++++ Supplied records

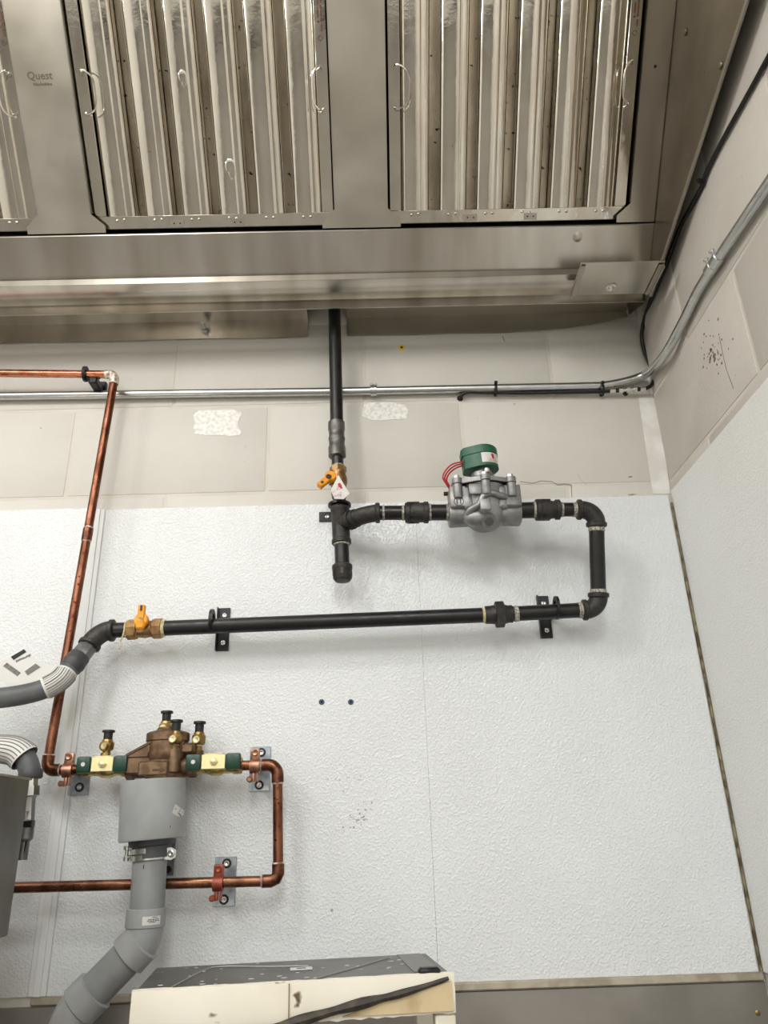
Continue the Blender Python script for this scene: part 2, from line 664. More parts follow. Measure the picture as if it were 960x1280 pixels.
mk('crack', ribbon([(650, 602), (666, 604), (676, 601), (690, 602), (697, 606), (706, 605), (714, 606), (715, 622)], 0.0011), mark_dark, wb)
mk('crack', ribbon([(722, 592), (726, 600), (733, 605)], 0.0008), mark_soft, wb)
mk('crack', ribbon([(628, 420), (631, 427)], 0.0015), mark_dark, wb)
for (px, py, rx, rz, s) in [(788, 596, .004, .0015, 1), (790, 618, .008, .0016, 2), (770, 621, .012, .0014, 3)]:
    mk('scuff', MB().prism(blot(at(px, py, Y=-0.0006), rx, rz, s, 18, 0.3), (0, 0.0004, 0)), mark_brown if s > 1 else mark_dark, wb)
mb = MB()
rnd = random.Random(4)
for (px, py, r) in [(51, 535, .0015), (203 / 4, 535, .001), (643, 505, .002), (597, 523, .0008), (307, 558, .001), (306, 577, .001), (163, 474, .001)]:
    mb.prism(blot(at(px, py, Y=-0.0006), r, r, int(px), 8), (0, 0.0004, 0))
for i in range(26):
    px, py = rnd.gauss(447, 9), rnd.gauss(1020, 11)
    mb.prism(blot(at(px, py, Y=-PT - 0.0004), rnd.uniform(.0006, .0026), rnd.uniform(.0005, .002), i, 8, 0.4), (0, 0.0004, 0))
for i in range(14):
    px, py = rnd.uniform(395, 455), rnd.gauss(974, 1.5)
    mb.prism(blot(at(px, py, Y=-PT - 0.0004), rnd.uniform(.0005, .0018), rnd.uniform(.0004, .001), i, 8, 0.4), (0, 0.0004, 0))
for (px, py, rx) in [(429, 989, .0018), (415, 1138, .003), (281, 1117, .0015), (47, 956, .001)]:
    mb.prism(blot(at(px, py, Y=-PT - 0.0004), rx, rx * .7, int(px), 10, 0.3), (0, 0.0004, 0))
mk('specks', mb, mat('speck_grey', (168, 163, 154), 0, 0.8), wb)['kind'] = 'stuff'
mb = MB()
for i in range(46):
    px, py = rnd.gauss(890, 11), rnd.gauss(440, 16)
    if i < 10:
        px, py = rnd.gauss(887, 2.5), rnd.gauss(445, 4)
    c = at(px, py, X=XC - 0.0006)
    r = rnd.uniform(.0008, .0026) * (1.6 if i < 10 else 1)
    mb.prism([V((c.x, c.y + math.cos(a) * r * rnd.uniform(.6, 1.3), c.z + math.sin(a) * r * rnd.uniform(.6, 1.3))) for a in [j * .785 for j in range(8)]], (0.0004, 0, 0))
P = [at(a, b, X=XC - .0006) for a, b in [(899, 420), (904, 445), (908, 462), (917, 486)]]
for a, b in zip(P, P[1:]):
    mb.prism([a, b, b + V((0, .0008, 0)), a + V((0, .0008, 0))], (0.0004, 0, 0))
mk('chips', mb, mark_dark, wr)['kind'] = 'stuff'


# wall plugs
def plug(px, py, Y, mt, hole, r, label):
    c = at(px, py, Y=Y)
    t = thing('wall_plug', c, label, 'anchor')
    mk('collar', MB().lathe(c, (0, -1, 0), [(-0.004, r), (0.0005, r), (0.0018, r * .85), (0.0018, r * .45), (-0.002, r * .4)], 16), mt, t)
    mk('bore', MB().lathe(c, (0, -1, 0), [(-0.003, r * .4), (0.0004, r * .4)], 10), hole, t)


plug(402, 877.5, -PT, blue_anchor, dark_void, 0.0052, 'blue plastic wall plug on the white panel, nearer the copper pipes')
plug(438.5, 877.5, -PT, blue_anchor, dark_void, 0.0052, 'blue plastic wall plug on the white panel, farther from the copper pipes')
plug(502, 434.5, 0, yellow_anchor, slot_dark, 0.0075, 'yellow plastic wall plug in the block wall under the hood')
plug(781.5, 491.5, 0, mat('old_screw', (70, 74, 70), 0.5, 0.5), dark_void, 0.0065, 'dark old screw plug in the block wall beneath the cable coupler')

# ------------------------------------------------------------------ exhaust hood
AN = math.radians(46.5)
HU = V((0, -math.cos(AN), math.sin(AN)))
HN = V((0, -math.sin(AN), -math.cos(AN)))
HO = V((0, -0.233, 2.606))
XS = 0.577


def hp(x, u, n=0.0):
    return HO + V((x, 0, 0)) + HU * u + HN * n


hood = thing('exhaust_hood', (0, -0.2, 2.5), 'stainless steel exhaust hood with sloped filter bank above the pipes', 'hood')
XHL = -1.9
# sloped panel below the filters, with its thin upper lip
mk('lower_panel', MB().prism([hp(XHL, -0.0035), hp(XS - .0005, -0.0035), hp(XS - .0005, -0.09), hp(XHL, -0.09)], -HN * 0.0015)
   .prism([hp(XHL, -0.0035, 0.0), hp(XS - .0005, -0.0035, 0.0), hp(XS - .0005, -0.0055, 0.0015), hp(XHL, -0.0055, 0.0015)], -HN * 0.001), steel_hood, hood)
# black sheet behind the filters, its colour standing in for the recess's shade
mk('recess_shade_sheet', MB().prism([hp(XHL, -0.002, -0.07), hp(XS - .001, -0.002, -0.07), hp(XS - .001, 0.53, -0.07), hp(XHL, 0.53, -0.07)], -HN * 0.001)
   .prism([hp(XHL, -0.002, -0.069), hp(XS - .001, -0.002, -0.069), hp(XS - .001, -0.002, -0.003), hp(XHL, -0.002, -0.003)], HU * -0.001), dark_void, hood)


def divider(x0, x1, fl, fr):
    g = 0.0255
    P = []
    P.append((x0, 0.52))
    P.append((x0, 0.0355))
    if fl:
        P += [(x0 - g, 0.0125), (x0 - g, 0.0)]
    else:
        P += [(x0, 0.0)]
    if fr:
        P += [(x1 + g, 0.0), (x1 + g, 0.0125), (x1, 0.0355)]
    else:
        P += [(x1, 0.0)]
    P.append((x1, 0.52))
    mb = MB().prism([hp(x, u, 0.001) for x, u in P], -HN * 0.0015)
    # returns folded back along both long edges
    for x in (x0, x1):
        mb.prism([hp(x - .0006, 0.036, 0.001), hp(x + .0006, 0.036, 0.001), hp(x + .0006, 0.52, 0.001), hp(x - .0006, 0.52, 0.001)], -HN * 0.03)
    return mb


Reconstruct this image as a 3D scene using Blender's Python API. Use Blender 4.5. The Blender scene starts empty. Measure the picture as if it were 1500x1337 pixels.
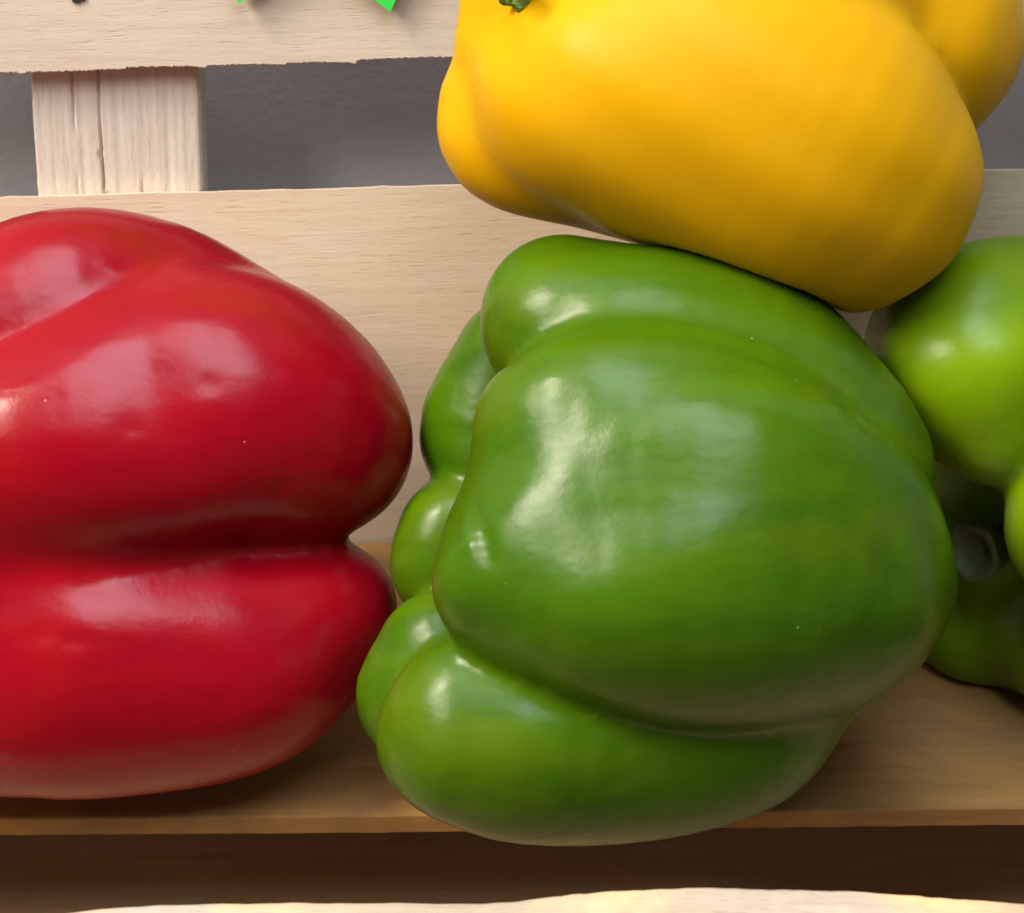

++++++++

Problem to solve ->
Each line of the material must be retyped exactly, except that images are omitted.

Task response ->
Continue the Blender Python script for this scene: part 2, from line 664. More parts follow. Measure the picture as if it were 960x1280 pixels.
mk('crack', ribbon([(650, 602), (666, 604), (676, 601), (690, 602), (697, 606), (706, 605), (714, 606), (715, 622)], 0.0011), mark_dark, wb)
mk('crack', ribbon([(722, 592), (726, 600), (733, 605)], 0.0008), mark_soft, wb)
mk('crack', ribbon([(628, 420), (631, 427)], 0.0015), mark_dark, wb)
for (px, py, rx, rz, s) in [(788, 596, .004, .0015, 1), (790, 618, .008, .0016, 2), (770, 621, .012, .0014, 3)]:
    mk('scuff', MB().prism(blot(at(px, py, Y=-0.0006), rx, rz, s, 18, 0.3), (0, 0.0004, 0)), mark_brown if s > 1 else mark_dark, wb)
mb = MB()
rnd = random.Random(4)
for (px, py, r) in [(51, 535, .0015), (203 / 4, 535, .001), (643, 505, .002), (597, 523, .0008), (307, 558, .001), (306, 577, .001), (163, 474, .001)]:
    mb.prism(blot(at(px, py, Y=-0.0006), r, r, int(px), 8), (0, 0.0004, 0))
for i in range(26):
    px, py = rnd.gauss(447, 9), rnd.gauss(1020, 11)
    mb.prism(blot(at(px, py, Y=-PT - 0.0004), rnd.uniform(.0006, .0026), rnd.uniform(.0005, .002), i, 8, 0.4), (0, 0.0004, 0))
for i in range(14):
    px, py = rnd.uniform(395, 455), rnd.gauss(974, 1.5)
    mb.prism(blot(at(px, py, Y=-PT - 0.0004), rnd.uniform(.0005, .0018), rnd.uniform(.0004, .001), i, 8, 0.4), (0, 0.0004, 0))
for (px, py, rx) in [(429, 989, .0018), (415, 1138, .003), (281, 1117, .0015), (47, 956, .001)]:
    mb.prism(blot(at(px, py, Y=-PT - 0.0004), rx, rx * .7, int(px), 10, 0.3), (0, 0.0004, 0))
mk('specks', mb, mat('speck_grey', (168, 163, 154), 0, 0.8), wb)['kind'] = 'stuff'
mb = MB()
for i in range(46):
    px, py = rnd.gauss(890, 11), rnd.gauss(440, 16)
    if i < 10:
        px, py = rnd.gauss(887, 2.5), rnd.gauss(445, 4)
    c = at(px, py, X=XC - 0.0006)
    r = rnd.uniform(.0008, .0026) * (1.6 if i < 10 else 1)
    mb.prism([V((c.x, c.y + math.cos(a) * r * rnd.uniform(.6, 1.3), c.z + math.sin(a) * r * rnd.uniform(.6, 1.3))) for a in [j * .785 for j in range(8)]], (0.0004, 0, 0))
P = [at(a, b, X=XC - .0006) for a, b in [(899, 420), (904, 445), (908, 462), (917, 486)]]
for a, b in zip(P, P[1:]):
    mb.prism([a, b, b + V((0, .0008, 0)), a + V((0, .0008, 0))], (0.0004, 0, 0))
mk('chips', mb, mark_dark, wr)['kind'] = 'stuff'


# wall plugs
def plug(px, py, Y, mt, hole, r, label):
    c = at(px, py, Y=Y)
    t = thing('wall_plug', c, label, 'anchor')
    mk('collar', MB().lathe(c, (0, -1, 0), [(-0.004, r), (0.0005, r), (0.0018, r * .85), (0.0018, r * .45), (-0.002, r * .4)], 16), mt, t)
    mk('bore', MB().lathe(c, (0, -1, 0), [(-0.003, r * .4), (0.0004, r * .4)], 10), hole, t)


plug(402, 877.5, -PT, blue_anchor, dark_void, 0.0052, 'blue plastic wall plug on the white panel, nearer the copper pipes')
plug(438.5, 877.5, -PT, blue_anchor, dark_void, 0.0052, 'blue plastic wall plug on the white panel, farther from the copper pipes')
plug(502, 434.5, 0, yellow_anchor, slot_dark, 0.0075, 'yellow plastic wall plug in the block wall under the hood')
plug(781.5, 491.5, 0, mat('old_screw', (70, 74, 70), 0.5, 0.5), dark_void, 0.0065, 'dark old screw plug in the block wall beneath the cable coupler')

# ------------------------------------------------------------------ exhaust hood
AN = math.radians(46.5)
HU = V((0, -math.cos(AN), math.sin(AN)))
HN = V((0, -math.sin(AN), -math.cos(AN)))
HO = V((0, -0.233, 2.606))
XS = 0.577


def hp(x, u, n=0.0):
    return HO + V((x, 0, 0)) + HU * u + HN * n


hood = thing('exhaust_hood', (0, -0.2, 2.5), 'stainless steel exhaust hood with sloped filter bank above the pipes', 'hood')
XHL = -1.9
# sloped panel below the filters, with its thin upper lip
mk('lower_panel', MB().prism([hp(XHL, -0.0035), hp(XS - .0005, -0.0035), hp(XS - .0005, -0.09), hp(XHL, -0.09)], -HN * 0.0015)
   .prism([hp(XHL, -0.0035, 0.0), hp(XS - .0005, -0.0035, 0.0), hp(XS - .0005, -0.0055, 0.0015), hp(XHL, -0.0055, 0.0015)], -HN * 0.001), steel_hood, hood)
# black sheet behind the filters, its colour standing in for the recess's shade
mk('recess_shade_sheet', MB().prism([hp(XHL, -0.002, -0.07), hp(XS - .001, -0.002, -0.07), hp(XS - .001, 0.53, -0.07), hp(XHL, 0.53, -0.07)], -HN * 0.001)
   .prism([hp(XHL, -0.002, -0.069), hp(XS - .001, -0.002, -0.069), hp(XS - .001, -0.002, -0.003), hp(XHL, -0.002, -0.003)], HU * -0.001), dark_void, hood)


def divider(x0, x1, fl, fr):
    g = 0.0255
    P = []
    P.append((x0, 0.52))
    P.append((x0, 0.0355))
    if fl:
        P += [(x0 - g, 0.0125), (x0 - g, 0.0)]
    else:
        P += [(x0, 0.0)]
    if fr:
        P += [(x1 + g, 0.0), (x1 + g, 0.0125), (x1, 0.0355)]
    else:
        P += [(x1, 0.0)]
    P.append((x1, 0.52))
    mb = MB().prism([hp(x, u, 0.001) for x, u in P], -HN * 0.0015)
    # returns folded back along both long edges
    for x in (x0, x1):
        mb.prism([hp(x - .0006, 0.036, 0.001), hp(x + .0006, 0.036, 0.001), hp(x + .0006, 0.52, 0.001), hp(x - .0006, 0.52, 0.001)], -HN * 0.03)
    return mb


Reconstruct this image as a 3D scene using Blender's Python API. Use Blender 4.5. The Blender scene starts empty. Measure the picture as if it were 1500x1337 pixels.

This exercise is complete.